Walter Benjamin (1892-1940) pertenecía a una acaudalada familia judeo-alemana cuya mentalidad, común en aquellas épocas, soñaba para su descendencia un destino más elevado que el de hacer dinero o trabajar para conseguirlo.
El hijo pródigo no los defraudó y se convirtió en un intelectual inclasificable pero potente, un hombre de letras, un coleccionista incansable de libros, citas y observaciones que constituyen aún hoy uno de los más agudos acercamientos a los alcances y límites de la historia como disciplina científica.

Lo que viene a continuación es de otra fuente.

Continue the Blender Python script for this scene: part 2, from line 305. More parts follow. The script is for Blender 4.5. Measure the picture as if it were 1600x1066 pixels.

Pero Benjamin pagó muy caro su carencia de sentido común para vivir en un tiempo tan difícil como el del nazismo. Aterrado por un improbable bombardeo a París, donde se había refugiado, huyó... hacia el frente: la frontera franco-española. Allí sí corría riesgo de ser deportado, con las consecuencias que ello le podía acarrear. Desesperado luego de un intento fallido de cruzar la frontera, decidió poner fin a su vida en el pueblito de Port-Bou.
Esos tiempos trágicos, a los que Benjamin nunca se adaptó y de los que huía perdiéndose en las acogedoras calles de París –“la capital del siglo XIX”, la llamaba–, debieron influir en su visión de la historia.
En su tesis número nueve, escribe: “Hay un cuadro de Klee que se titula Angelus novus . Se ve en él un ángel al parecer en el momento de alejarse de algo sobre lo cual clava la mirada. Tiene los ojos desencajados, la boca abierta y las alas tendidas. El ángel de la historia debe de tener ese aspecto. Su cara está vuelta hacia el pasado. En lo que para nosotros aparece como una cadena de acontecimientos, él ve una catástrofe única, que acumula sin cesar ruina sobre ruina y se las arroja a sus pies. El ángel quisiera detenerse, despertar a los muertos y recomponer lo despedazado. Pero una tormenta desciende del paraíso, se arremolina en sus alas y es tan fuerte que el ángel no puede plegarlas. Esta tempestad lo arrastra irresistiblemente hacia el futuro, al cual vuelve de espaldas, mientras el cúmulo de ruinas sube ante él hasta el cielo. Tal tempestad es lo que llamamos progreso”.
Si se quedó pensando en Kabul, en Trípoli o en Bagdad, no lo atribuya a su imaginación ni a la casualidad, sino a la increíble vigencia de esta dramática visión que el hombre, con sus actos, se ocupa de alimentar.
Sumerios, persas y cartagineses desaparecieron del mapa en esas ciudades, atacadas en tiempos remotos por los predecesores de los mismos que hoy quieren imponer su hegemonía a fuerza de desastres. Damasco, otra ciudad con historia, puede ser la próxima víctima.